L’incontro sottolinea come il diacono permanente, pur essendo giovane nella Chiesa, è volontà di Dio. Lo stesso pontefice lo definisce “Custode del servizio nella Chiesa”. Le tre realtà mi hanno colpito in modo particolare: è stato come rileggere una pagina di evoluzione storica della vita del diaconato.
Riguardo alla formazione è di primaria importanza che il diacono abbia le idee chiare: egli è un consacrato, ha ricevuto l’imposizione delle mani per l’annuncio della Parola ed il servizio alla carità, per cui la formazione investe tutti i campi e gli permettono di essere viva presenza in mezzo alla gente; una garanzia che lo richiama ad essere attento in quanto egli non si appartiene più e, pur essendo sposato, ha ricevuto la grazia di partecipare alla vita della Chiesa prima nella sua dimora con i suoi e poi in tutti i luoghi dove è chiamato a nome di Cristo in obbedienza a mettere in pratica il mandato del vescovo, ad essere al servizio dei fratelli, vivendo il dono della fraternità in tutte le circostanze della propria vita.

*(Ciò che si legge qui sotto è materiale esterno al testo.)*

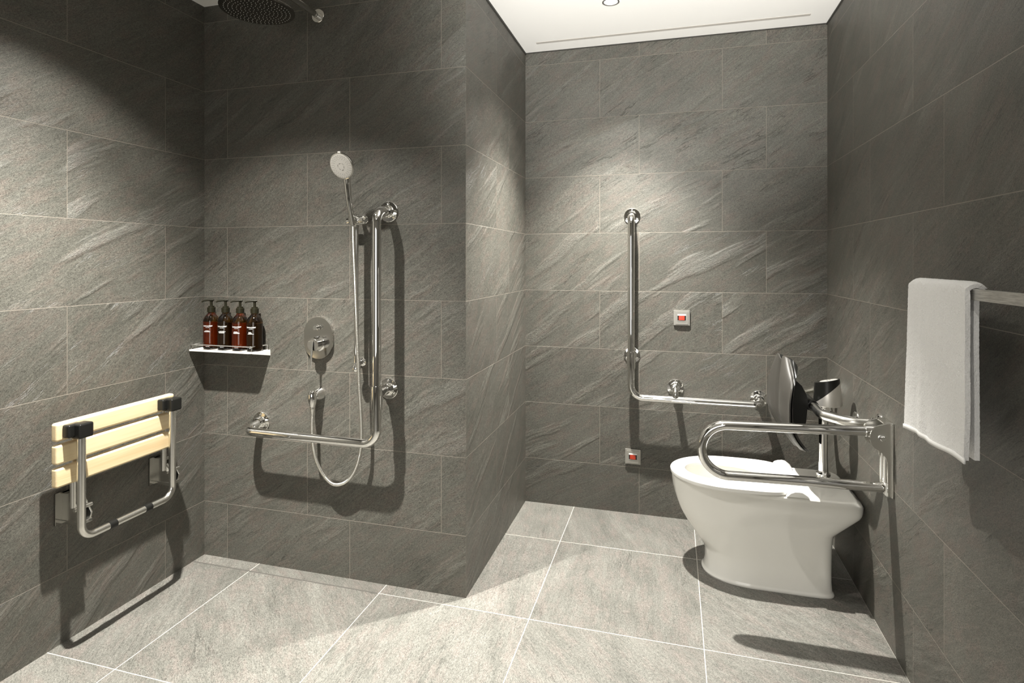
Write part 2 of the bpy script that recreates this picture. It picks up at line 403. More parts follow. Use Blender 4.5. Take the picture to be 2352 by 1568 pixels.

Alla formazione bisogna crederci, affrontarla ed immergersi a viso aperto senza alcuna scusa, essa è e sarà sempre una specifica peculiarità che aiuta ad essere viva presenza, segno e risposta di un amore più grande. La formazione non solo cambia il diacono nell’esercizio delle sue funzioni, ma dà l’opportunità ai presbiteri e ai laici di essere coinvolti in questo processo evolutivo. Oggi, è importante sottolineare che, per grazia di Dio, i candidati al diaconato permanente hanno la possibilità di far partecipare a diversi incontri le loro mogli: è da ammirare il numero di mogli partecipanti, ciò è garanzia di una crescita e di una presenza sempre più attenta al percorso del diaconato.
Da un’analisi approfondita di quanto è stato proferito durante la giornata regionale dei diaconi permanenti, si può dire che essa è giunta ad una visione più chiara della vita del diacono permanente.
L’esperienza biblica e la bravura degli oratori hanno messo in evidenza che è finito il tempo delle parole, bisogna passare ai fatti e questo mi viene spontaneo dopo aver ascoltato le parole del nostro Cardinale Sepe che l’anno prossimo, probabilmente, ci sarà un plenum sul diaconato: è stata la più bella notizia che potessimo ricevere.
Questa giornata regionale ha dato un nuovo impulso e un nuovo input, ha trasmesso un nuovo entusiasmo al ministero diaconale. Possa il Signore guidarci in questo arduo compito.
*MARINO G., A margine della Giornata Regionale dei Diaconi permanenti svoltasi a Pompei. L’identità del diacono,in Nuova Stagione 11(2018), p.4.